Don’t think, well, I’m in a trial, so I have to be totally despondent, when you know that, even during the hardship, God Himself is with you and brings some enjoyment along. 

Have no other gods before the Father of Jesus Christ because He is the Joyful Fear, the Awesome Gladness in whose Presence is fullness of joy.  You have no good apart from Him.

The counsel I’m giving you is the practice of taking refuge in God that David refers to in vv. 7, 8:

I bless the LORD who gives me counsel;

In the night also my heart [kidneys] instructs me.

I have set the LORD always before me;

Because he is at my right hand I shall not be shaken.

Deliberately keeping the LORD as your first delight, the One whose voice you hear above all, the word before you tremble.  

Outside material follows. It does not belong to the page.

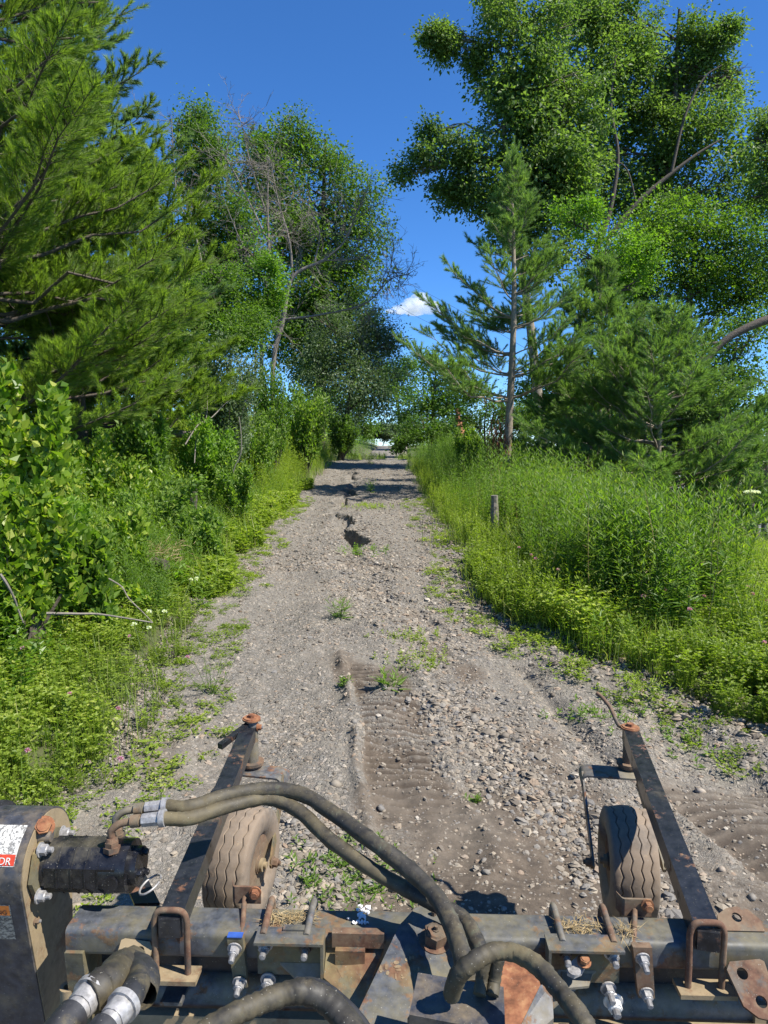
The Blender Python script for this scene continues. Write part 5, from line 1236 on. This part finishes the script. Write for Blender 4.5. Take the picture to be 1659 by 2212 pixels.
# ---- chain case at left
CC1 = (.155, .10, .143); CC2 = (.19, -.40, .085)      # v, w, radius
def case_outline(grow=0):
    pts = []; dv = CC2[0]-CC1[0]; dw = CC2[1]-CC1[1]; L = math.hypot(dv, dw); base_ = math.atan2(dw, dv); al = math.acos((CC1[2]-CC2[2])/L)
    for k in range(25): a = base_+al+(2*math.pi-2*al)*k/24; pts.append((CC1[0]+(CC1[2]+grow)*math.cos(a), CC1[1]+(CC1[2]+grow)*math.sin(a)))
    for k in range(13): a = base_-al+2*al*k/12; pts.append((CC2[0]+(CC2[2]+grow)*math.cos(a), CC2[1]+(CC2[2]+grow)*math.sin(a)))
    return pts
uC = -.985
bm = B(); prism(bm, [MF(uC, v, w) for v, w in case_outline()], -MEX*.155); cs = add('chain_case', bm, 'case', bev=.006, smooth=True)
bm = B(); prism(bm, [MF(uC-.156, v, w) for v, w in case_outline(.014)], -MEX*.03); add('cover_rim', bm, 'rubber', cs, .005, True)
bm = B(); prism(bm, [MF(uC+.003, v, w) for v, w in [(a, b) for a, b in case_outline(-.006)]], -MEX*.004); add('inner_wall', bm, 'tan', cs, .001)
bolt(cs, MF(uC+.01, CC1[0]-.03, CC1[1]+.115), (MEX*.35+MEZ*.6-MEY*.7), .0225, 'orange_rust', sl=0, hl=.022)
bm = B(); p = MF(uC+.02, CC1[0]-.035, CC1[1]+.09); cyl(bm, p-MEX*.03, p+MEX*.015, .024, .014, seg=18); add('boss', bm, 'case', cs, smooth=True)
bolt(cs, MF(uC+.003, CC1[0]-.085, CC1[1]-.13), MEX, .008, 'rust', sl=.004)
def decal(a0, a1, u0, u1, name, mat, r=CC1[2], lift=.0015, parent=cs):
    a = Acc(); k = 14; V = []
    for i in range(k+1):
        t = a0+(a1-a0)*i/k
        if t < 180+16: v, w = CC1[0]+(r+lift)*math.cos(math.radians(t)), CC1[1]+(r+lift)*math.sin(math.radians(t))
        else:
            t0 = math.radians(196); v0, w0 = CC1[0]+(r+lift)*math.cos(t0), CC1[1]+(r+lift)*math.sin(t0); dd = (t-196)*math.pi/180*r; sl_ = Vector((CC2[0]-CC2[2]-(CC1[0]-CC1[2]), CC2[1]-CC1[1])).normalized() if False else None
            dx, dz = (CC2[0]-CC2[2])-(CC1[0]-CC1[2]), CC2[1]-CC1[1]; L = math.hypot(dx, dz); v, w = v0+dx/L*dd, w0+dz/L*dd
        V += [tuple(MF(u0, v, w)), tuple(MF(u1, v, w))]
    F = [(2*i, 2*i+1, 2*i+3, 2*i+2) for i in range(k)]; a.add(V, F); return adda(name, a, mat, parent)
def lettering(body, O, X, Y, h, name, mat, parent):
    cu = bpy.data.curves.new(name, 'FONT'); cu.body = body; cu.size = h; cu.extrude = .0004; ob = bpy.data.objects.new(name, cu); COL.objects.link(ob)
    dg = bpy.context.evaluated_depsgraph_get(); me = bpy.data.meshes.new_from_object(ob.evaluated_get(dg)); bpy.data.objects.remove(ob)
    X = Vector(X).normalized(); Y = Vector(Y); Y = (Y-X*Y.dot(X)).normalized(); Z = X.cross(Y); Mx = Matrix.Translation(-RK.location) @ Matrix((( *[X.x, Y.x, Z.x], O.x), (*[X.y, Y.y, Z.y], O.y), (*[X.z, Y.z, Z.z], O.z), (0, 0, 0, 1)))
    me.transform(Mx); me.materials.clear(); me.materials.append(M[mat]); o = bpy.data.objects.new(name, me); COL.objects.link(o); o.parent = parent; return o
def cpt(t, u, lift=.003):
    if t < 196: a = math.radians(t); return MF(u, CC1[0]+(CC1[2]+lift)*math.cos(a), CC1[1]+(CC1[2]+lift)*math.sin(a))
    a = math.radians(196); dx, dz = (CC2[0]-CC2[2])-(CC1[0]-CC1[2]), CC2[1]-CC1[1]; L = math.hypot(dx, dz); dd = (t-196)*math.pi/180*CC1[2]
    return MF(u, CC1[0]+(CC1[2]+lift)*math.cos(a)+dx/L*dd, CC1[1]+(CC1[2]+lift)*math.sin(a)+dz/L*dd)
m_, t_, p_, o_ = newmat('worn_decal'); tc_ = t_.nodes.new("ShaderNodeTexCoord"); mp_ = t_.nodes.new("ShaderNodeMapping"); mp_.inputs['Scale'].default_value = (40, 6, 60); t_.links.new(tc_.outputs['Object'], mp_.inputs[0])
n_ = noise(t_, 3, 6, .7, vec=mp_.outputs[0]); c__ = ramp(t_, n_, [(.40, (.55, .53, .48)), (.5, (.6, .58, .52)), (.56, (.10, .10, .10)), (.7, (.45, .42, .36))]); t_.links.new(c__, p_.inputs['Base Color']); M['decal'] = m_
m_, t_, p_, o_ = newmat('fine_print'); tc_ = t_.nodes.new("ShaderNodeTexCoord"); mp_ = t_.nodes.new("ShaderNodeMapping"); mp_.inputs['Scale'].default_value = (90, 20, 230); t_.links.new(tc_.outputs['Object'], mp_.inputs[0])
n_ = noise(t_, 1.2, 3, .6, vec=mp_.outputs[0]); c__ = ramp(t_, n_, [(.46, (.30, .29, .25)), (.56, (.06, .06, .06))]); t_.links.new(c__, p_.inputs['Base Color']); M['print'] = m_
decal(112, 156, uC-.145, uC-.02, 'brand_decal', 'decal', lift=.0012, label=None) if False else decal(112, 156, uC-.145, uC-.02, 'brand_decal', 'decal')
dr = decal(144, 155, uC-.070, uC-.022, 'red_panel', 'red', lift=.0022, parent=cs)
lettering('DR', cpt(154, uC-.066, .004), MEX, cpt(144, uC-.066)-cpt(154, uC-.066), .026, 'brand_letters', 'white', cs)
lettering('DR', cpt(138, uC-.135, .004), MEX, cpt(122, uC-.12)-cpt(138, uC-.12), .022, 'brand_outline', 'ink', cs)
decal(199, 246, uC-.15, uC-.035, 'warning_decal', 'print'); decal(200, 213, uC-.148, uC-.038, 'warning_band', 'orange', lift=.0022)
lettering('WARNING', cpt(211, uC-.139, .004), MEX, cpt(200, uC-.12)-cpt(212, uC-.12), .0195, 'warning_letters', 'ink', cs)
# ---- hydraulic motor
mv, mw = .135, .10
def mcyl(name, u0, u1, r, seg, mat, rot=0, parent=None, bev=.004, smooth=True):
    bm = B(); cyl(bm, MF(u0, mv, mw), MF(u1, mv, mw), r, seg=seg, rot=rot); return add(name, bm, mat, parent or RK, bev, smooth)
mo = mcyl('hydraulic_motor', uC+.035, uC+.235, .074, 8, 'motor', math.pi/8)
for k, (a0, a1, r) in enumerate(((.008, .034, .068), (.070, .073, .0765), (.112, .115, .0765), (.150, .153, .0765), (.186, .189, .0765))): mcyl('section_ring', uC+a0, uC+a1, r, 8 if k else 20, 'motor', math.pi/8, mo, .001)
mcyl('end_housing', uC+.189, uC+.262, .072, 24, 'motor', 0, mo, .01)
mcyl('end_cap', uC+.262, uC+.285, .052, 24, 'motor', 0, mo, .01)
for a in (35, 125, 215, 305):
    q = MF(uC+.02, mv+.088*math.cos(math.radians(a)), mw+.088*math.sin(math.radians(a)))
    bolt(mo, q, MEX, .015, 'zinc', sl=.014, name='flange_nut'); bm = B(); cyl(bm, q-MEX*.02, q, .007, seg=10); add('stud', bm, 'rust', mo)
bm = B(); fl = [(mv+.1*math.cos(math.radians(a)), mw+.1*math.sin(math.radians(a))) for a in range(0, 360, 45)]; prism(bm, [MF(uC+.008, v, w) for v, w in fl], MEX*.012); add('motor_flange', bm, 'yellow', mo, .003)
for a in (60, 180, 300): q = MF(uC+.285, mv+.036*math.cos(math.radians(a)), mw+.036*math.sin(math.radians(a))); bolt(mo, q, MEX, .009, 'motor', sl=0, name='cap_screw')
bm = B(); q = MF(uC+.225, mv-.075, mw-.01); cyl(bm, q+MEY*.03, q-MEY*.004, .022, seg=18); add('port_boss', bm, 'motor', mo, .003, True)
# ports, elbows, crimped ends
ports = []
for (pu, pv, ep, e1, e2) in ((uC+.215, mv-.03, (248, 1835), (285, 1795), (322, 1790)), (uC+.200, mv+.035, (243, 1815), (268, 1775), (318, 1772))):
    b0 = MF(pu, pv, mw+.066); bm = B(); cyl(bm, b0-MEZ*.006, b0+MEZ*.010, .024, seg=6); cyl(bm, b0+MEZ*.010, b0+MEZ*.024, .020, seg=6, rot=.3); cyl(bm, b0+MEZ*.024, b0+MEZ*.034, .0175, .014, seg=16); pn = add('port_fitting', bm, 'rust', mo)
    t0 = b0+MEZ*.032; D0 = t0.y; w2 = .0
    c1 = t0+MEZ*.022; c2 = t0+MEZ*.040+MEX*.022+MEY*.004; c3 = t0+MEZ*.046+MEX*.056+MEY*.008
    rod([t0, c1, c2, c3], .0105, 'elbow_tube', 'rust' if pv < mv else 'grey', pn, 20, 14)
    d = (MEX+MEZ*.10+MEY*.06).normalized(); bm = B(); cyl(bm, c3-d*.002, c3+d*.022, .0175, seg=18); cyl(bm, c3+d*.022, c3+d*.03, .013, seg=16); add('collar', bm, 'rust' if pv < mv else 'grey', pn, .001, True)
    bm = B(); cyl(bm, c3+d*.03, c3+d*.078, .0185, .0195, seg=8); add('crimped_ferrule', bm, 'zinc', pn, .002, True)
    bm = B(); cyl(bm, c3+d*.079, c3+d*.094, .0245, seg=22); add('hose_clamp', bm, 'zinc', pn, .001, True); ports.append((c3+d*.08, d))
# hoses
def hose(pts, r, mat, label=None, name='hydraulic_hose', n=90, wr=.05, seg=14, folds=True):
    P = spline(pts, n); s = np.linspace(0, 1, n); rr = (r if isinstance(r, float) else r[0]+(r[1]-r[0])*s)*(1+wr*(fbm(s*34, s*0+len(pts)*9)-.47)*2.2)
    if folds:
        for c in rng.uniform(.1, .95, 7): rr = rr*(1-.10*np.exp(-((s-c)/.006)**2))
    a = Acc(); tube_np(a, P, rr, seg, .5, wob=.035 if mat == 'hose' else .008); return adda(name, a, mat, RK, True, label)
pB, dB = ports[1]; pA, dA = ports[0]
Z = lambda px, py, z: Wz(px, py, z)
hose([pB, Z(410, 1743, .855), Z(494, 1717, .86), Z(578, 1705, .86), Z(650, 1715, .85), Z(720, 1757, .83), Z(800, 1815, .81), Z(880, 1876, .78), Z(940, 1934, .755), Z(980, 2008, .735), Z(1003, 2085, .72), Z(1012, 2125, .70)], (.0205, .0235), 'hose', 'upper sleeved hose arching over the left arm and down to the centre')
hose([pA, Z(410, 1768, .84), Z(494, 1742, .84), Z(578, 1726, .835), Z(645, 1752, .815), Z(710, 1812, .785), Z(800, 1876, .75), Z(880, 1922, .72), Z(940, 1952, .70), Z(1000, 1985, .69), Z(1030, 2035, .68), Z(1048, 2085, .67)], (.0195, .021), 'hose', 'lower sleeved hose running beneath the upper one')
hose([Z(975, 2150, .76), Z(990, 2108, .82), Z(1020, 2080, .85), Z(1065, 2057, .86), Z(1115, 2060, .86), Z(1165, 2090, .86), Z(1205, 2135, .86), Z(1245, 2185, .86), Z(1275, 2232, .85), Z(1300, 2280, .84)], .0185, 'hose', 'hose looping right from the hitch plate to the bottom edge')
for dx in (0, 28): hose([Z(1036+dx, 2150, .74), Z(1040+dx, 2120, .755), Z(1044+dx, 2092, .78), Z(1050+dx, 2070, .80)], .0135, 'hose', n=24, folds=False)
hose([Z(390, 2275, .98), Z(445, 2228, .99), Z(500, 2195, 1.0), Z(565, 2165, 1.0), Z(615, 2148, 1.0), Z(655, 2143, 1.0), Z(695, 2156, .99), Z(730, 2186, .98), Z(765, 2232, .97), Z(790, 2290, .96)], (.0165, .0215), 'hose', 'thick sleeved hose curving across the bottom left of centre', n=70)
hose([Z(640, 2122, .95), Z(690, 2127, .96), Z(735, 2157, .96), Z(780, 2205, .95), Z(815, 2260, .94)], .0085, 'rubber', 'thin black tube beside the thick hose', n=40, folds=False)
for px, py in ((482, 2172), (634, 2124)):
    pass
def hose_end(p0, p1, p2, p3, rs, sleeve, first):
    d = (p1-p0).normalized(); bm = B(); cyl(bm, p0-d*.14, p0, rs*.95, rs*1.0, seg=20); he = add('hose_cuff', bm, 'rubber', bev=.003, smooth=True)
    bm = B(); cyl(bm, p0, p0+d*.018, rs*.72, rs*.8, seg=18); L = (p1-p0).length; n = 10
    add('neck', bm, 'zinc', he, .001, True)
    bm = B(); cyl(bm, p0+d*.014, p1, rs*.88, rs*.95, seg=10); add('crimped_ferrule', bm, 'zinc', he, .003, True)
    bm = B(); cyl(bm, p1, p1+d*.012, rs*1.13, seg=24); add('hose_clamp', bm, 'zinc', he, .002, True)
    return he
a0, a1 = Z(158, 2192, 1.0), Z(192, 2152, 1.0); hose_end(a0, a1, None, None, .026, 'hose', 1)
hose([a1, Z(215, 2135, 1.0), Z(238, 2118, .99), Z(262, 2090, .93), Z(285, 2080, .85)], .029, 'hose', 'brown dusty sleeved hose end at the bottom left', n=30, folds=False)
a0, a1 = Z(228, 2220, 1.0), Z(262, 2178, 1.0); hose_end(a0, a1, None, None, .024, 'rubber', 0)
hose([a1, Z(284, 2150, 1.0), Z(298, 2120, .98), Z(296, 2098, .94), Z(280, 2085, .88)], .021, 'rubber', 'black rubber hose end at the bottom left', n=30, folds=False)
bm = B(); 
a = Acc(); tube_np(a, spline([Z(304, 2150, .96), Z(312, 2120, .955), Z(304, 2098, .93), Z(285, 2088, .90)], 14), .027, 14, .5, caps=False); adda('outer_sleeve', a, 'rubber'); bm.free()
# spring clip near the motor, drawbar plate
p = Z(325, 1925, .62); pts = [p+Vector((.028*math.cos(t), .042*math.sin(t), .02+.012*math.cos(t))) for t in np.linspace(.3, 6.1, 14)]; rod(pts, .0032, 'spring_clip', 'zinc', n=40, seg=8)
bm = B(); prism(bm, [Z(268, 1800, .50), Z(310, 1880, .50), Z(345, 1950, .50), Z(290, 1952, .50), Z(250, 1860, .50)], -MEZ*.01); add('side_skid', bm, 'black', bev=.001)

# the rake is carried raised, its tubes at their true 2-inch size
RSC = .8
RK.location = Vector((RK.location.x*RSC, RK.location.y*RSC, CAMH-(CAMH-RK.location.z)*RSC)); RK.scale = (RSC, RSC, RSC)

At all times, even at blackest night, keeping your heart, or your kidneys, or as we moderns would say, the center of ourselves, in a warm and open fellowship with God, and only from that place receiving direction for your life.  

Oh, this is the struggle, brothers and sisters.  The struggle for genuine fellowship with God.  How easy it is to say we’re in fellowship with God… and yet have turned away from his word, and are really only stuck in our own mind.  In our imaginations having fashioned another god while we say we’re adhering to the Father of Jesus.  

We get fooled, do we not?  We think that what we really, ultimately want, is to live in thatplace.  To be free of this responsibility.  To have attained only this one thing.  To see our children have this security.  Or whatever… 

But what we are missing is our communion with God.  We’re made for Him!

We trick ourselves!  More subtly, we remember times of actual deep fellowship with God, when we had that job or lived in that place… and we try to re-create the conditions.  I need to go back to that place.  I need to drive for Uber again.  

Or, in a bigger sense, we as a society think we need to return to this era, when things were better, cleaner.  And so, we find ourselves chasing, not God, but nostalgia.  

No, no.  C.S. Lewis said it true, in one of the greatest sermons ever:

The books or the music [or the houses or the…] in which we thought the beauty was located will betray us if we trust to them; it was not in them, it only came through them,  and what came through them was longing.  These things—the beauty, the memory of our own past—are good images of what we really desire; but if they are mistaken for the thing itself they turn into dumb idols, breaking the hearts of their worshippers. For they are not the thing itself; they are only the scent of a flower we have not found, the echo of a tune we have not heard, news from a country we have never yet visited.

Don’t get tricked, Christian, by false gods!  

And don’t wait for certain conditions to seek the true God, now.  Where you are now, doing what you have to do, find joy in God as He actually is.  Set the LORD always before you, at your right hand.  This is what it is to take refuge in God.

Brothers and sisters, there is actually only one true God.  But as John Calvin said, the human heart is a perpetual idol factory always seeking to supplant that one true God for something that has to be a lesser god, and that will bring us into sorrow.  

But Jesus Christ has died and risen again.  He has returned us to a true and eternal fellowship with the one true God, the God of our life, who undertook for us even in our mother’s womb.  He has given us the authority to call this God in whose presence is fullness of joy, Abba.  To know God as Abba.  Which is neither a formal nor sentimental title. But, Dad.  As in, Hey, Abba, would you pass the ketchup?  

To live that close to the Creator King!  

Think hard, work, struggle to have this God at your right hand.  To have a warm fellowship with Him all the while as you work and eat and enjoy company with friends and family.  In whatever you put your hand to do, doing it before God, and well; to be able to say in the spirit of the Olympic runner Eric Liddel: God made me fast, and when I run, I feel his pleasure.